■ **TASK TO COMPLETE**
Lines after the one containing "pipe_rail('grey pipe handrail right" are to be omitted; print exactly each line from the start of the records up to and including it.

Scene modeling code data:
* START *

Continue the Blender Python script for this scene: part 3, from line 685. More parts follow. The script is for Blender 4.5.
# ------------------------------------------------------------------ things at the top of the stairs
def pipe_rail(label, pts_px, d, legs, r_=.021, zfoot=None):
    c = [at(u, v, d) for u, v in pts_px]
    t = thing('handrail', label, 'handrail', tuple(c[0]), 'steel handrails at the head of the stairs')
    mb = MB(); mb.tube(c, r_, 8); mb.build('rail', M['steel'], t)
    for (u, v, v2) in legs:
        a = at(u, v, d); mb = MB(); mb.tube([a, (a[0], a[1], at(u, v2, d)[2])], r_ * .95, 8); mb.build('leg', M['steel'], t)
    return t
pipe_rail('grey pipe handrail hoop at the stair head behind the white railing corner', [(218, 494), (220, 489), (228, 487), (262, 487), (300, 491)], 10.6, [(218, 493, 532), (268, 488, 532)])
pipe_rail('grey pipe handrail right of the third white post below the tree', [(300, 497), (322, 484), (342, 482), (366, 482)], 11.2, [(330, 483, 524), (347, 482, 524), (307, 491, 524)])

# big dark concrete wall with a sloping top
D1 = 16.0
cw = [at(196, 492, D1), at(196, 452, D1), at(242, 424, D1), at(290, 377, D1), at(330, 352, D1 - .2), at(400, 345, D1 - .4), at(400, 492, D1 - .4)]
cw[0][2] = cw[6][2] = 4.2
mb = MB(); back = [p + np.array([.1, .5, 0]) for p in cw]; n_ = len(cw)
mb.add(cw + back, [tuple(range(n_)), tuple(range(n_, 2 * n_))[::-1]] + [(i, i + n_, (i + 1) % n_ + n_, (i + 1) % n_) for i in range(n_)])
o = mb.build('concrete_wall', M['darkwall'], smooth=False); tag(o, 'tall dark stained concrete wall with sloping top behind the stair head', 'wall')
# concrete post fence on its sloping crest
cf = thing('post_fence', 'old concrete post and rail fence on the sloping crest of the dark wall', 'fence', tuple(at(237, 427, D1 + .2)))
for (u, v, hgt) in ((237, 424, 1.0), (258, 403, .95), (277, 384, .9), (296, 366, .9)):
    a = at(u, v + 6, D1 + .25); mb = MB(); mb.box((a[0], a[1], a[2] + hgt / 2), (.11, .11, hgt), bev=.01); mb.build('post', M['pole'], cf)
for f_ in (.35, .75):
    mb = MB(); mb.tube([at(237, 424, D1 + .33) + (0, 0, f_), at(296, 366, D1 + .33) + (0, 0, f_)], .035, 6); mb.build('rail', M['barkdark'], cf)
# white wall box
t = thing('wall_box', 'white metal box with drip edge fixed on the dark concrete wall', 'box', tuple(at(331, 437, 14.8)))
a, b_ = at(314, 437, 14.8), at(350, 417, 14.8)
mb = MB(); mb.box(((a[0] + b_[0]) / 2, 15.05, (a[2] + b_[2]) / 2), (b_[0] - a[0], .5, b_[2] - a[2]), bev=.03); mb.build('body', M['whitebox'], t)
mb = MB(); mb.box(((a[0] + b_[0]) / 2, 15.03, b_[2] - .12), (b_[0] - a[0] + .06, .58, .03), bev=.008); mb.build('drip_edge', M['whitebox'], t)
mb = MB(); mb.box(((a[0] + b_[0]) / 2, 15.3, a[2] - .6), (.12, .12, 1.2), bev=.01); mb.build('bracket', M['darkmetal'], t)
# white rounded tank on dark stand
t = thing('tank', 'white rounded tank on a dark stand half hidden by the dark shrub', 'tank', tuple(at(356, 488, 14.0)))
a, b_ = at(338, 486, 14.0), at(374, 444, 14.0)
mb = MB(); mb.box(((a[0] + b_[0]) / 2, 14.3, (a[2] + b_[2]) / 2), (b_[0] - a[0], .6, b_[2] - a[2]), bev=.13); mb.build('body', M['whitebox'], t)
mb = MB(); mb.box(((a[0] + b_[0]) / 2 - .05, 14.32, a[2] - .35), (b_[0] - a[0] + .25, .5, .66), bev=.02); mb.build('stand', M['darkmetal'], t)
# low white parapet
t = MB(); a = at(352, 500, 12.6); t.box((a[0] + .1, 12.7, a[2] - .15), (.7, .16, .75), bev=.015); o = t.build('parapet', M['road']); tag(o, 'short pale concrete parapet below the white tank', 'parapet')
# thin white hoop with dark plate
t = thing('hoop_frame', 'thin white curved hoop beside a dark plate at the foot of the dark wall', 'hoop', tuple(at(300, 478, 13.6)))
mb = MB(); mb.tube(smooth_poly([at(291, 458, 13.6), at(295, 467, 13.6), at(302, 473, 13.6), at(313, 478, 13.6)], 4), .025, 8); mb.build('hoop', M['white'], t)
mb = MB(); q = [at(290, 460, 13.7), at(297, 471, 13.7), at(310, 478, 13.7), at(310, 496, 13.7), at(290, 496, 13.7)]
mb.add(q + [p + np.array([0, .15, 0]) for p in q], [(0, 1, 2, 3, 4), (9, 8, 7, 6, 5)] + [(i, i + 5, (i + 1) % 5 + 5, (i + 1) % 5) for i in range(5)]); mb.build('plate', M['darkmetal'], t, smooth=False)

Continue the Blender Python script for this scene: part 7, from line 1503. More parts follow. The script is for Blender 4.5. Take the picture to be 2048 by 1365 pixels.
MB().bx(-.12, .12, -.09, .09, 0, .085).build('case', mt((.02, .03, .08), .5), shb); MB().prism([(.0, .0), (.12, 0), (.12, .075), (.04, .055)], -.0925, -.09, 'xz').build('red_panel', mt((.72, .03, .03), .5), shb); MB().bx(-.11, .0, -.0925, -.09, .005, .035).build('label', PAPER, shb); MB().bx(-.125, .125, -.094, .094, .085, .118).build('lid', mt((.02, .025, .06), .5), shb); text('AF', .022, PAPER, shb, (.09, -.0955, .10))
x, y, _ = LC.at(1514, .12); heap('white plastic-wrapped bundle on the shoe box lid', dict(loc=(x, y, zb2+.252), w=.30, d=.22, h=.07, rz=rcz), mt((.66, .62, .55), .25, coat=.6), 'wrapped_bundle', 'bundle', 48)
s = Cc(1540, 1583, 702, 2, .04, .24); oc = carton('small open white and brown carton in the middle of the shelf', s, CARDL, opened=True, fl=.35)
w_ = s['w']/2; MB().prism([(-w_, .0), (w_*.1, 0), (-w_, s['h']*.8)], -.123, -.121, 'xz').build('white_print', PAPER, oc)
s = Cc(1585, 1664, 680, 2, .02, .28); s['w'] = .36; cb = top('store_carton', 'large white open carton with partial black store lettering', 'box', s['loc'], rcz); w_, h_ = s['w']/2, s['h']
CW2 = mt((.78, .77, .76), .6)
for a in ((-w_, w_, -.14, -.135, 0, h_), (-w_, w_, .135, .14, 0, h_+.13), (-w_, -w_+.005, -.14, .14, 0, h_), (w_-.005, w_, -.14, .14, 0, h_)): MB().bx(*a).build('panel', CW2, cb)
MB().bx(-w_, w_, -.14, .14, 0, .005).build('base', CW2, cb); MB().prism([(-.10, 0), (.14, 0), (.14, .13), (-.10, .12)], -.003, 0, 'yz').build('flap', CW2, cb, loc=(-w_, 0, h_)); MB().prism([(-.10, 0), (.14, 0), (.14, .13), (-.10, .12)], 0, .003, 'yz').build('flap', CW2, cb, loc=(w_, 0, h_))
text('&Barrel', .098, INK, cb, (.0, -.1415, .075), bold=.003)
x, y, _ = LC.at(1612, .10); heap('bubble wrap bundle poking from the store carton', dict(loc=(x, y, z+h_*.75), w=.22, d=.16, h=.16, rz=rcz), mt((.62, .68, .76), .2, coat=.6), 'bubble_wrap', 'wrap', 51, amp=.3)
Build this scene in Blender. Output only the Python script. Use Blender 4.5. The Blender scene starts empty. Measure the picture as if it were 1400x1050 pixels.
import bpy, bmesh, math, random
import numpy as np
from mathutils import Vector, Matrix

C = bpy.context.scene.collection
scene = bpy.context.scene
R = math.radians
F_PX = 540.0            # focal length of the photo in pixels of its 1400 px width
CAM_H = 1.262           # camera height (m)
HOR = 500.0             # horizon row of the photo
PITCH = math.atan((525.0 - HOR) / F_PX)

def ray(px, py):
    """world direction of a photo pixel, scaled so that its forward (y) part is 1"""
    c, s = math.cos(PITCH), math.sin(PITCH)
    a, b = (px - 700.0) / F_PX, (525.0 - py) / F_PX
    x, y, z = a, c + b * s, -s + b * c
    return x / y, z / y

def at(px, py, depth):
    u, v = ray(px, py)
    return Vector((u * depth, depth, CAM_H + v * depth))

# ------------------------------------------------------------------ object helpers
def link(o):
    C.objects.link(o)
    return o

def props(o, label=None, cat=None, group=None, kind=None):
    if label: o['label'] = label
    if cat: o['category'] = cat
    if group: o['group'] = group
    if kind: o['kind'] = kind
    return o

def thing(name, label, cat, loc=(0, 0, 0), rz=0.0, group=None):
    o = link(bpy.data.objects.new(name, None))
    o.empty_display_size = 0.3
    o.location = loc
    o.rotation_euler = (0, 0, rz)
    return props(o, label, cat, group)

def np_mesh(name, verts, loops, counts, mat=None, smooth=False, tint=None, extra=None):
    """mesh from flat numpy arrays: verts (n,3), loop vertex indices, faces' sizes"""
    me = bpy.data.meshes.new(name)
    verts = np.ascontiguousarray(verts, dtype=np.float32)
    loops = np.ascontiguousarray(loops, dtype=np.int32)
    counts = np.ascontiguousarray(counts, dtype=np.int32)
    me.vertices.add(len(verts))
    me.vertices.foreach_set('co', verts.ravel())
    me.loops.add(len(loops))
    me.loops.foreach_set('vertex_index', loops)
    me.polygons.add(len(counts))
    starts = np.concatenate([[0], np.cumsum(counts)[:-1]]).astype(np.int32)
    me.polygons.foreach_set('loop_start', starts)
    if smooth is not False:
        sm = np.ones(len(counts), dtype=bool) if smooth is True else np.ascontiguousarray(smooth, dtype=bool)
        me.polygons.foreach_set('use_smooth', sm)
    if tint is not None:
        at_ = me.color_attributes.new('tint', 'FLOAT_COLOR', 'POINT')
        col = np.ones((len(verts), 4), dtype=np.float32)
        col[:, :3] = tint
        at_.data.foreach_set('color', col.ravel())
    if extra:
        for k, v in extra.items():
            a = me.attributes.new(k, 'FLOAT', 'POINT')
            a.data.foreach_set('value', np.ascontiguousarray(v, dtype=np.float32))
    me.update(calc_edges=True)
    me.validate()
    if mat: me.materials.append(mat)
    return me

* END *

■ **REPLY**
Continue the Blender Python script for this scene: part 3, from line 685. More parts follow. The script is for Blender 4.5.
# ------------------------------------------------------------------ things at the top of the stairs
def pipe_rail(label, pts_px, d, legs, r_=.021, zfoot=None):
    c = [at(u, v, d) for u, v in pts_px]
    t = thing('handrail', label, 'handrail', tuple(c[0]), 'steel handrails at the head of the stairs')
    mb = MB(); mb.tube(c, r_, 8); mb.build('rail', M['steel'], t)
    for (u, v, v2) in legs:
        a = at(u, v, d); mb = MB(); mb.tube([a, (a[0], a[1], at(u, v2, d)[2])], r_ * .95, 8); mb.build('leg', M['steel'], t)
    return t
pipe_rail('grey pipe handrail hoop at the stair head behind the white railing corner', [(218, 494), (220, 489), (228, 487), (262, 487), (300, 491)], 10.6, [(218, 493, 532), (268, 488, 532)])
pipe_rail('grey pipe handrail right of the third white post below the tree', [(300, 497), (322, 484), (342, 482), (366, 482)], 11.2, [(330, 483, 524), (347, 482, 524), (307, 491, 524)])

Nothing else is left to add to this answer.